Question: You are given two axis-aligned rectangles. You have to determine if these rectangles overlap each other or not.
Rectangle 1 : P1 (x, y), P2 (x,y)
Rectangle 2 : P3 (x,y), P4 (x,y)
In this problem statement, we are given co-ordinates for 2 rectangles and we have to determine if they overlap or not. In a way we can say that our use case looks like this.
At the first glance, the problem seems to look very complicated. If you are coming up with a complicated set of conditionals, you might think too hard. There is an easier way. Try to think in the opposite direction.

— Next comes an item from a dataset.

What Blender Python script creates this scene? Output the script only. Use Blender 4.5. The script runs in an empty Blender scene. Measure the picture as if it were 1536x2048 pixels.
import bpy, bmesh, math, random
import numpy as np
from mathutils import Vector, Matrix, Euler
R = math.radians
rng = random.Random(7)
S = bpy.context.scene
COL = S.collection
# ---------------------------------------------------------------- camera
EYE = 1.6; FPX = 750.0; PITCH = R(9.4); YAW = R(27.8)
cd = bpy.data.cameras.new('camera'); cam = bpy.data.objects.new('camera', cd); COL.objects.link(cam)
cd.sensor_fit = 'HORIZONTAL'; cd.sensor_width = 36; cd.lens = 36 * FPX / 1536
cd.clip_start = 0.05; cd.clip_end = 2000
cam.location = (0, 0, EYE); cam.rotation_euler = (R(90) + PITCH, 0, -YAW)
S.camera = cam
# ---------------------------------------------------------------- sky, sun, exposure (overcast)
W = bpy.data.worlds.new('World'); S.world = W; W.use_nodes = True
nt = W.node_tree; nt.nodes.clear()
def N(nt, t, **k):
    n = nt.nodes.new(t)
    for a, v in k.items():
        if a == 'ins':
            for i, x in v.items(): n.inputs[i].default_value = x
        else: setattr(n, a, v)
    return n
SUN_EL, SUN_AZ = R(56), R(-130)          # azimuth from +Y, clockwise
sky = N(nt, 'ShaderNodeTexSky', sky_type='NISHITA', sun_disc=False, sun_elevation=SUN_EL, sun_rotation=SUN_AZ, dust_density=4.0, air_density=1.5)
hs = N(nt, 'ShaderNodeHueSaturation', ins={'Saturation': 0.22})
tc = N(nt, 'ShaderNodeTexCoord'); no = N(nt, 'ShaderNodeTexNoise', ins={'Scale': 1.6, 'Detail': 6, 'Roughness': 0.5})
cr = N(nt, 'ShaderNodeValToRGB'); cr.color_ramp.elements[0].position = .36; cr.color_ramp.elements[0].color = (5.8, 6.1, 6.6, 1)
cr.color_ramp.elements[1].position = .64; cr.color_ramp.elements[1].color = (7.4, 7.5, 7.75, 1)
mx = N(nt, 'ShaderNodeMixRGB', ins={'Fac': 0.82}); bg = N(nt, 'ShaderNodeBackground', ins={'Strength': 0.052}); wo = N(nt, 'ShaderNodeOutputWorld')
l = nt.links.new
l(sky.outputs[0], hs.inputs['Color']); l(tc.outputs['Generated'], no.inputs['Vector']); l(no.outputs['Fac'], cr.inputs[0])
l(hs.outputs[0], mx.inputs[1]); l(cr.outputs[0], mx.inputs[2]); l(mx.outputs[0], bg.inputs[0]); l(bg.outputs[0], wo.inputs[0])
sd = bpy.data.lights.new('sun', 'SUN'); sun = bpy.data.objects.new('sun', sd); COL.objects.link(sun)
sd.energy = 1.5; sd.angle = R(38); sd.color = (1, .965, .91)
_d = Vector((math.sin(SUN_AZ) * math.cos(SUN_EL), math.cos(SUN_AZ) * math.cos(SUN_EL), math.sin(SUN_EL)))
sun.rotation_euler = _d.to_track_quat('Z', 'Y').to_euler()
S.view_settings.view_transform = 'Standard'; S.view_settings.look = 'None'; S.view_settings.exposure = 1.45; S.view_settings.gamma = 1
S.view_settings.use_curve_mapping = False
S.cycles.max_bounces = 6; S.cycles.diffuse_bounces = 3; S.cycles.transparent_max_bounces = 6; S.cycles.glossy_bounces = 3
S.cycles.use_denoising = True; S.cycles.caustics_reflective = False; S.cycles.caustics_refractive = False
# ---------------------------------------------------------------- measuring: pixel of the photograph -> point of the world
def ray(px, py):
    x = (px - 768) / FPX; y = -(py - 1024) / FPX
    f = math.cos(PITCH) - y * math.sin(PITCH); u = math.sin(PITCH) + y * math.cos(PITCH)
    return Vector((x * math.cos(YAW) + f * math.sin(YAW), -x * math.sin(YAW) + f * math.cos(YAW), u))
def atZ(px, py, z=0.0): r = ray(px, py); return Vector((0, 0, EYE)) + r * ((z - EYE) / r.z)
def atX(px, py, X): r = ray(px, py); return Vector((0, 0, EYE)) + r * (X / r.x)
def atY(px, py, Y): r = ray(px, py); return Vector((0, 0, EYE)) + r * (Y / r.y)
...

Assume that the two rectangles are given as point (P1, P2) and (P3, P4) respectively. One direct way to attempt this problem is when two rectangles overlap, one rectangle’s corner point(s) must contain in the other rectangle. Do keep in mind of the following cases:
When we look at the problem now, it seems to get more complicated because of the 8 conditional statements which seem to be necessary immediately. Can we simplify it further?
YES, by using the negation method.
Do you remember the probability questions where you have to determine the chance such that no black ball comes out of a bag having 7 different color balls? We find the probability of black ball and then subtract it from 1 to get the result.
Similarly, A much easier and better approach would be to think from the opposite. How about asking yourself how the two rectangles cannot overlap each other? Two rectangles do not overlap when one is above/below, or to the left/right of the other rectangle.
So, when we try to workout the expression we get:
! ( P2.y < P3.y || P1.y > P4.y || P2.x < P3.x || P1.x > P4.x )
This can be simplified further using De Morgan’s law:-
( P2.y <= P3.y && P1.y >= P4.y && P2.x >= P3.x && P1.x <= P4.x )
Pretty neat!!!